When two gaming experts and one social networking founder came together to solve one of the biggest issues in agriculture technology—the intersection of human health and animal health—the result was exactly what you might think: an app.

But make no mistake: “We’re not just playing games here” says Ariel Yi Chi Chang, 2020 30 Under 30 honoree and founder of GeGe Design.  

During the Forbes Under 30 Agtech+ Hackathon this past weekend, Chang, along with her teammates, Ashley Deese, 2019 30 Under 30 honoree and manager of digital media at Smithsonian and Kemishia Sorzano, For(bes) The Culture member and founder of Social Tea, were one of three teams tasked to come up with solutions for sustainable agricultural and animal health practices. Their proposal was Happy Herd: an app in which users care for a farm the same way a farmer would. Users manage their currency to select animals, monitor their overall health and make decisions around nutrition. 

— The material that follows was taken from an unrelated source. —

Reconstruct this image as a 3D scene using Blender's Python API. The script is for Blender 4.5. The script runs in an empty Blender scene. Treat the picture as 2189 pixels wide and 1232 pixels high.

It might sound like longstanding apps like Farmville, but the three-fold mission is aimed at serving a bigger purpose: It’s meant to increase public awareness and education around farming, funnel funding into agriculture advocacy groups and nonprofits (70% of the proceeds from the game goes directly to these companies) and implement data collection from user methods to help cultivate more sustainable practices for farmers. 

There’s an increasing desire among the public, according to the Department of Agriculture, to ensure animals are being raised in humane conditions and, eventually, receive humane treatment during slaughter. Happy Herd wants to tap into that curiosity. 

“We don’t have enough public awareness of how big of a challenge it is [to raise farm animals],” says Chang. But, “by educating consumers, there will be increased public awareness and support for the industry.” 

They want partnering agricultural organizations to benefit, too. Upon successful completion of the game, users can receive a “certificate of adoption” from app-affiliated independent farms to apply lessons from the app to real-life advocacy.

 

Indiana Soybean Alliance CEO and board member of event sponsor AgriNovus Indiana, Courtney Kingery, one of the hackathon judges, posed an interesting question to the group: If the point of the game is to ultimately raise healthy animals to eventually become healthy food, will the slaughtering process be integrated into the game?

The team had already thought of that. They don’t intend to pretend, but the point of the game isn’t to dissuade people from eating meat, either, says the team. Their app would depict the animals leaving the farm—the rest is implied. 

For the all-women, all person of color trio merging gaming and ag tech—two industries dominated by white men—in 48 hours and in three different time zones, attention to detail was prime. From creating mini simulations of the game to identifying the real-life organizations Happy Herd would partner with, they decided they could really be onto something. 

“I don’t usually have all female game designers around me,” says Chang. She hopes it’s not the last time.

Team members: Ariel Yi Chi Chang, Founder, GeGe Design; Ashley Deese, manager of digital media at Smithsonian; Kemishia Sorzano, Founder, Social Tea.